I looked at her and said, “Yeah? Why?”
She got all flustered, and apologized and said she probably shouldn’t have said anything. But it got me curious. I looked around for a clue. Everyone was nicely dressed. They probably dressed nicer for church than many of the other churches I had visited. They all sounded pretty normal and I wasn’t expecting to uncover any sort of heresy or strange beliefs.
Ronnie was introducing me to various people from the church and it finally dawned on me when I shook hands with the Assistant Pastor, I was the only white person there. I had never been to a predominantly black church.
It was a pretty normal church service. There was praying and singing, scriptures and a long sermon. The one thing I wasn’t prepared for was the point in the service was the pastor asked visitors to stand up and introduce themselves. There were a few different visitors and when I stood up, everyone looked at me and got real quiet. It was perhaps the first time that I ever felt like part of a minority group.
That was many years ago.

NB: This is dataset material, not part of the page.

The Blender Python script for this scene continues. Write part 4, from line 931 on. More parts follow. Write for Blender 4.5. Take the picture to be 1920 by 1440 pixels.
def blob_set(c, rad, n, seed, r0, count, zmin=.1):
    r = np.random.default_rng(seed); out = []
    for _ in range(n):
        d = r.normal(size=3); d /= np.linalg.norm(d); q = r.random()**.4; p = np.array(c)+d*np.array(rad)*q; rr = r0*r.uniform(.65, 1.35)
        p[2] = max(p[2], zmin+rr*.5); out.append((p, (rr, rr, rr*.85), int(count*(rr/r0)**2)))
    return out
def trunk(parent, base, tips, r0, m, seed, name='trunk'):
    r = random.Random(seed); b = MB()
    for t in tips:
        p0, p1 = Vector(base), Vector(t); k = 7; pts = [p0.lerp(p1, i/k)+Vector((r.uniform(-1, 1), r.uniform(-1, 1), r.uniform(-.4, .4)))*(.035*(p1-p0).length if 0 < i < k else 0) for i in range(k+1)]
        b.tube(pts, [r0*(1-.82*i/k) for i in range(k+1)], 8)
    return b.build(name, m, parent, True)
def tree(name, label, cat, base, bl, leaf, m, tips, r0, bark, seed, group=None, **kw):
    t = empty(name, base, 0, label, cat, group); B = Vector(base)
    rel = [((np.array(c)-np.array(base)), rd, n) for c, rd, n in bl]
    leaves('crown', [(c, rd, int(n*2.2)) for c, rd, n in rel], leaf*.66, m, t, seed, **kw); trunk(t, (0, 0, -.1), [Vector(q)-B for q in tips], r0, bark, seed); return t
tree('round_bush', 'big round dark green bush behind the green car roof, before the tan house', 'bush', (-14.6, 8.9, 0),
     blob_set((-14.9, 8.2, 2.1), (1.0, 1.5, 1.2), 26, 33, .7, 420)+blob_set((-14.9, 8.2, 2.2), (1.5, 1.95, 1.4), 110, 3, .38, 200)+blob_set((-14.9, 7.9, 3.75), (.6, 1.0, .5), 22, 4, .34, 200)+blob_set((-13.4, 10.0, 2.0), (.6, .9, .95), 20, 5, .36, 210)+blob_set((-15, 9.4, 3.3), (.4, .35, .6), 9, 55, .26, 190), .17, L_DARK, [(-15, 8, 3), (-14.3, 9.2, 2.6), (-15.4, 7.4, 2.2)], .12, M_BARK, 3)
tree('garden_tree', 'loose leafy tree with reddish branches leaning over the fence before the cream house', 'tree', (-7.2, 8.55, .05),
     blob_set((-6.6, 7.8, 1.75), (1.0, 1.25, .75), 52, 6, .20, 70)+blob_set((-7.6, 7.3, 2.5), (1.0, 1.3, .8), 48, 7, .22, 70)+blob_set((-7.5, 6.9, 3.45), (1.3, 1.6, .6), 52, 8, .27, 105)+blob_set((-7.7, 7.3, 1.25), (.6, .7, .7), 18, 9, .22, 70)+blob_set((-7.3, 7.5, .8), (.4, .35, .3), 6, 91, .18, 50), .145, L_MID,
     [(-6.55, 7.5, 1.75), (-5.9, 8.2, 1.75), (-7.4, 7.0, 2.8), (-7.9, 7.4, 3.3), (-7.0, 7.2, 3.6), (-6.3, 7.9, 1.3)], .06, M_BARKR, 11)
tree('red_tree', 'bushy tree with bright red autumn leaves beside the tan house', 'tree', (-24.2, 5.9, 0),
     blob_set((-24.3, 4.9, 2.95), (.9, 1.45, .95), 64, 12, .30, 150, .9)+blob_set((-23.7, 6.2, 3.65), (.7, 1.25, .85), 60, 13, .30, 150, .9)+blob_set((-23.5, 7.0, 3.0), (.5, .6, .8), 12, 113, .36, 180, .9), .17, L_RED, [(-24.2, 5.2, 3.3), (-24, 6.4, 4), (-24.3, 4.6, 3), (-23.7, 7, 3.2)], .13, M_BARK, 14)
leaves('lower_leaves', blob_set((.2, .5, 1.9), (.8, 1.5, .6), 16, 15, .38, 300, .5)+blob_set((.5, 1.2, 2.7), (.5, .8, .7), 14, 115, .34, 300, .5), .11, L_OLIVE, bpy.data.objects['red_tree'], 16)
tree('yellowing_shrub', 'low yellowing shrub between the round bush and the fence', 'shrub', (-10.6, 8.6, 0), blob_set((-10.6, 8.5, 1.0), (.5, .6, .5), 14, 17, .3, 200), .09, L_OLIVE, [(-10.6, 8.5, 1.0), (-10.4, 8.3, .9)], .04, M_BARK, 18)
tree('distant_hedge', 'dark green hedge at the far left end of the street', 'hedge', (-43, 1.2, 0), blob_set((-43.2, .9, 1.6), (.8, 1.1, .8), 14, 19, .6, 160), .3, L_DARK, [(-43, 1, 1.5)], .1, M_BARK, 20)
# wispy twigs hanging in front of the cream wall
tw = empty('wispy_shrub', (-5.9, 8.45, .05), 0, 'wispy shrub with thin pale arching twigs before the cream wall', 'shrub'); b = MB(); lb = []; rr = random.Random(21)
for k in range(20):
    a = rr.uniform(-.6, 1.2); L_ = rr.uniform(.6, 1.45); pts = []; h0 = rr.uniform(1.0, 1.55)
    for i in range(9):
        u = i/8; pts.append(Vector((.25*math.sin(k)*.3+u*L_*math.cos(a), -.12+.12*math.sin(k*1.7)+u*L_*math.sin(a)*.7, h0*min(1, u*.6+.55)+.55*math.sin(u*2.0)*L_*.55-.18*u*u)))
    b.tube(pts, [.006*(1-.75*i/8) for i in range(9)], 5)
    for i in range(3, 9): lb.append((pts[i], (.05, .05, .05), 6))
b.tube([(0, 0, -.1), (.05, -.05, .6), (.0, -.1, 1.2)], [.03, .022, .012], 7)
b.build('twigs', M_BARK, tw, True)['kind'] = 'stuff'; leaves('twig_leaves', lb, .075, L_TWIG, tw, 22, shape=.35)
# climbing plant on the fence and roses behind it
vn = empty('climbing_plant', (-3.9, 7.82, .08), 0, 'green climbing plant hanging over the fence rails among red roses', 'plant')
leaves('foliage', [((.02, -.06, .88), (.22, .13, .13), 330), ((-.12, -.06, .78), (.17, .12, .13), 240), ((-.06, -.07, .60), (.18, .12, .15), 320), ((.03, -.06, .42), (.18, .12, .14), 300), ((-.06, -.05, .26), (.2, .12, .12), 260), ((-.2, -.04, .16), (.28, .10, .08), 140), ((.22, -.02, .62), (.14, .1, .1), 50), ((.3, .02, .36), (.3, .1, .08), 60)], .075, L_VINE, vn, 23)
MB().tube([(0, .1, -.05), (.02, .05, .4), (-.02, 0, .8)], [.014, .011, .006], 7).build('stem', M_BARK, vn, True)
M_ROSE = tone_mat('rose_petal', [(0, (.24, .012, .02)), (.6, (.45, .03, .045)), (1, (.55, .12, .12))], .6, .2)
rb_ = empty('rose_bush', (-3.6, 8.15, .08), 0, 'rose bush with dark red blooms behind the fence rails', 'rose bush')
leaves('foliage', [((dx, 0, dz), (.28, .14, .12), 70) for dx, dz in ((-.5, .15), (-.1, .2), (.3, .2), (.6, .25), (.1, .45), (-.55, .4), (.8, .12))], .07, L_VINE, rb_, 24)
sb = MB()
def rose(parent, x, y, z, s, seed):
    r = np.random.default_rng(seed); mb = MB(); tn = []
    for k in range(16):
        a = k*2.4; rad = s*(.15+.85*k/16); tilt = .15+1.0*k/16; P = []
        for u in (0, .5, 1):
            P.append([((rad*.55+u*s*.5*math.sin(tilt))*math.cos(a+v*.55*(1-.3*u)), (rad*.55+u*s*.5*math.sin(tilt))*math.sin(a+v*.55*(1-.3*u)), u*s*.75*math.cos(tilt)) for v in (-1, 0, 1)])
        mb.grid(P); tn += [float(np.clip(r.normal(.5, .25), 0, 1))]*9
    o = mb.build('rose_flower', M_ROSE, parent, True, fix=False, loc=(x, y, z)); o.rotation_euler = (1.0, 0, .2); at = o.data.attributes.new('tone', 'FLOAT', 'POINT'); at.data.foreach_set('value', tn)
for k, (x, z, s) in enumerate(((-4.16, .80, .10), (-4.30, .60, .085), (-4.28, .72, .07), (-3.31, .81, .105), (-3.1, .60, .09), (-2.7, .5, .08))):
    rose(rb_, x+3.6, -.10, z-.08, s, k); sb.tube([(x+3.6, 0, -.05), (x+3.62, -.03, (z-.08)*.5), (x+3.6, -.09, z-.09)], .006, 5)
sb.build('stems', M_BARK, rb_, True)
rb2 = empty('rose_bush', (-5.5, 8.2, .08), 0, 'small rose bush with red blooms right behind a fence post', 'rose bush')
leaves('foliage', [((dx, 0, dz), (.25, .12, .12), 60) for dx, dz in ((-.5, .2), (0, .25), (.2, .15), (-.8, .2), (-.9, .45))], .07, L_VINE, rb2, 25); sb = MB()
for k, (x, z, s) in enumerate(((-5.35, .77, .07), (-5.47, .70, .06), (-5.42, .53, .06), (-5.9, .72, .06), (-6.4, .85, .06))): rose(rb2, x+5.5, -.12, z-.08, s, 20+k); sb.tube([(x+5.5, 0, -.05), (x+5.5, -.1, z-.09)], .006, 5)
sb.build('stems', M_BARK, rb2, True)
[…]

Since then, I’ve been to services at various black churches, mostly staffing a politician as they stumped across the state.
More recently, I became a fellow in the CT Health Foundation’s Health Leaders Fellowship Program. The program is focused on addressing health disparities and I once again found myself as a member of what is not normally a minority, white males. I’ve met many great people through this program and established some important friendships.
One such friend is an associate minister at a predominantly black church in Bridgeport. She often posts prayers online, and recently posted about a women’s prayer group that prays together at midnight on a conference call. I commented that I probably didn’t fit in with that group, and that I’m unlikely to be awake and midnight, but that I would lift up my prayers early from afar.
She suggested that we should pray together and I took her up on it. Various thoughts came to mind.
Matthew 18:19-20
"Again I say to you, that if two of you agree on earth about anything that they may ask, it shall be done for them by My Father who is in heaven. For where two or three have gathered together in My name, I am there in their midst."
If You Believe and I Believe
If you believe and I believe
And we together pray,
The Holy Spirit must come down
And set God’s people free,
This evening, we prayed. We thanked God for the work God is doing in both our lives and the lives of those around us. We prayed for those who grieve, those how preach, and those who march. Most importantly, we offered ourselves up to God, that God might work through us to bring peace, justice, and healing to this broken world.
We go to different churches. We have different ways of praying. Yet we worship the same God. And if we together pray, The Holy Spirit must come down and set all of us free.
So, I offer this as a challenge to each of you. Find someone who is different from you, someone you don’t normally hang out with, pray with them, and be set free.